У нас до сих пор не позволяют в театре свистать, считают это хулиганством. По-моему, это плохо: не следует стеснять реакцию зрителя, тем более что если не свистом, то кашлем и хождением он все же выказывает свое невнимание и недовольство. И если кто-то написал плохую пьесу, а театр ее потавил, пусть свист из зрительного зала покажет отношение зрителя, чтобы второй раз этого не повторяли: реакция зрителя, как положительная, так и отрицательная, должна быть полной.
До сих пор наши журналы не печатали отзывы зрителей о пьесах и постановках. Делать это, по-моему, необходимо - и не от случая к случаю, а систематически. Наш зритель - высокой квалификации, и он достаточно знает, что нужно советскому искусству; он вырос до того, что может соучаствовать в процессе творчества. Надо только организовать зрителя, чтобы он не разбрасывался на мелочи, ни его, ни драматурга не интересующие, как это часто бывает, и тогда мы будем иметь надежного помощника в лице коллективного критика зрителя. В таком деле рассчитывать на самотек нельзя.
Обсуждение любой пьесы надо ставить конкретно, напрямик:
- Товарищи, нашел ли автор пьесы зерно нового человека? В чем вы это зерно увидели?
Обсудить один такой вопрос важней, чем десятки замечаний о том, что в столярном цехе нельзя курить и т. п.
Я не могу сейчас предложить формы этой работы - их покажет опыт самоотчетов драматургов и писателей, конференции читателей и зрителей и т. п.

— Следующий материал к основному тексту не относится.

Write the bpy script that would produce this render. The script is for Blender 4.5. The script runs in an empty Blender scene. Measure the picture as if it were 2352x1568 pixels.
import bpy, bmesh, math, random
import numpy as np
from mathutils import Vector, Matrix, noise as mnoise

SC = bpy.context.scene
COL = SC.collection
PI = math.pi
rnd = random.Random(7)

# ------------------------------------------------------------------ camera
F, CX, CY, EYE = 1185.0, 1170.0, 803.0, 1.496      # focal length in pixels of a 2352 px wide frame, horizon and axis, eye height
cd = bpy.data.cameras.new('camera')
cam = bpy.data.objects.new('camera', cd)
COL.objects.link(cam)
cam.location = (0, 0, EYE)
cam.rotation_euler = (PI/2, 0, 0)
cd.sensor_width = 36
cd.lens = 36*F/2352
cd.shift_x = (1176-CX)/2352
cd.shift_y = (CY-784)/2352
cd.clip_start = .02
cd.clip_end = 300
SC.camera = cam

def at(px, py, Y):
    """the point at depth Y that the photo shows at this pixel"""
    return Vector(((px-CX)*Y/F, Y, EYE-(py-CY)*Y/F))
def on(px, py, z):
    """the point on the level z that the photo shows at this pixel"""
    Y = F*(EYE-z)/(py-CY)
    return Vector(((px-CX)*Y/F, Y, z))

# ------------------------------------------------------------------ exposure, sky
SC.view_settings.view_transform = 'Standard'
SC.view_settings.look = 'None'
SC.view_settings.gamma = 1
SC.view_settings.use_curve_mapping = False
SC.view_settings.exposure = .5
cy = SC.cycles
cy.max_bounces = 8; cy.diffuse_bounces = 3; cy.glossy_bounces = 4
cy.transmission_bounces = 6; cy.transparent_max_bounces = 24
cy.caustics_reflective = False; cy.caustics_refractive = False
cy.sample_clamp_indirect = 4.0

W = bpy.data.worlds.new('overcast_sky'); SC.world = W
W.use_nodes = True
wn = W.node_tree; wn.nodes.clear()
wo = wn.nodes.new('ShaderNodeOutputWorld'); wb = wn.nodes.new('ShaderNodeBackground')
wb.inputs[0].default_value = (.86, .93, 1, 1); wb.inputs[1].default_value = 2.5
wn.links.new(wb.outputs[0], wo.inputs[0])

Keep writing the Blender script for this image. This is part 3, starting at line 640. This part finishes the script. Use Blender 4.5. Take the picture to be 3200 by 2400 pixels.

Как правило, мы видим в действительности много больше того, что драматурги показывают нам на сцене. Наш зритель тянет нас к большому полотну. И чем скорей и крепче мы наладим с ним крепкую, творческую связь, привлечем его к соучастию в нашей работе, тем скорей мы выполним его задание - дадим большие полотна, развернуто показывающие нашу многогранную действительность. И главным героем в них должен стать гражданин строящегося социалистического общества.
НУЖНА ЛИ МУЖИЦКАЯ СИЛА?
Заповеди потому и заповеди, что их вырезали на камне. В то время не проходили диамата, и казалось, что счастливый результат борьбы станет вечным законом. Это будто бы так же очевидно, как Волга, впадающая и т. д. ...Но, оказывается, диамат - диаматом, а когда живое тело, успокоенное в благополучии канона, превращается из счастливого единства в противоречие (волшебство или людская злоба?), - живое тело протестует и вопит...
Случилось: Горький швырнул головню в старый чулан, где хранился старый реквизит 'почвенников', заплесневелые консервы 'мужицкой силы', и неожиданно и странно нашлись свирепые оберегатели этого литературного имущества.
Чем в прошлом славна и велика была русская литература? Страстной тоской по недостижимому (еще бы, - под самым носом пудовый кулачище исправника)... Глубиной противоречий, глубиной такой бездонно вековой, что Достоевскому померещился там сам антихрист... Бунтом против неба и земли ущемленного разночинца-одиночки... Мужицким анархизмом Льва Толстого... Полнокровной эмоциональностью, 'нутром', мужицкой силой... И т. д. и т. д. ...А после Октября - наспех собранными и наспех записанными идеями и фактами великой эпохи...
Вывозилось все это на Запад с нашим сырьем - лесом, мазутом, рудой и пшеницей. Ясно, что в творениях, и в великих творениях, билась и бушевала 'мужицкая сила' страны сырья и стопудового кулака... От Пушкина до наших дней сокровища литературы черпались из этих мужицких запасов...
Сегодня нам невыгодно вывозить сырье. Вместо леса выгоднее вывозить бумагу и химпродукты, вместо мазута - бензин, вместо руды - машины. Мужика сегодня, собственно говоря, уже и нет, мужики приступают к постройке степных социалистических городов. Корявая лешачья силища, после второго мужичьего Октября учится в университетах. Сегодня мы намерены вывозить науку, философию, наши идеи, претворенные в живые формы нашего героического времени. Мы больше не хотим быть страной сырья и 'мужицкой силой' и даже (хотим или не хотим) принуждены будем сырую бабу Эмоцию попросить пересесть во второй ряд, а в первый - нового организатора искусства...
Собственно говоря, я повторяю слова Горького (из его двух статей). Это все очевидно... Почему же Серафимович, Панферов с товарищами, выхватив наспех, как револьверы, цитаты из Ленина и Сталина, пошли в наступление в защиту 'мужицкой силы'?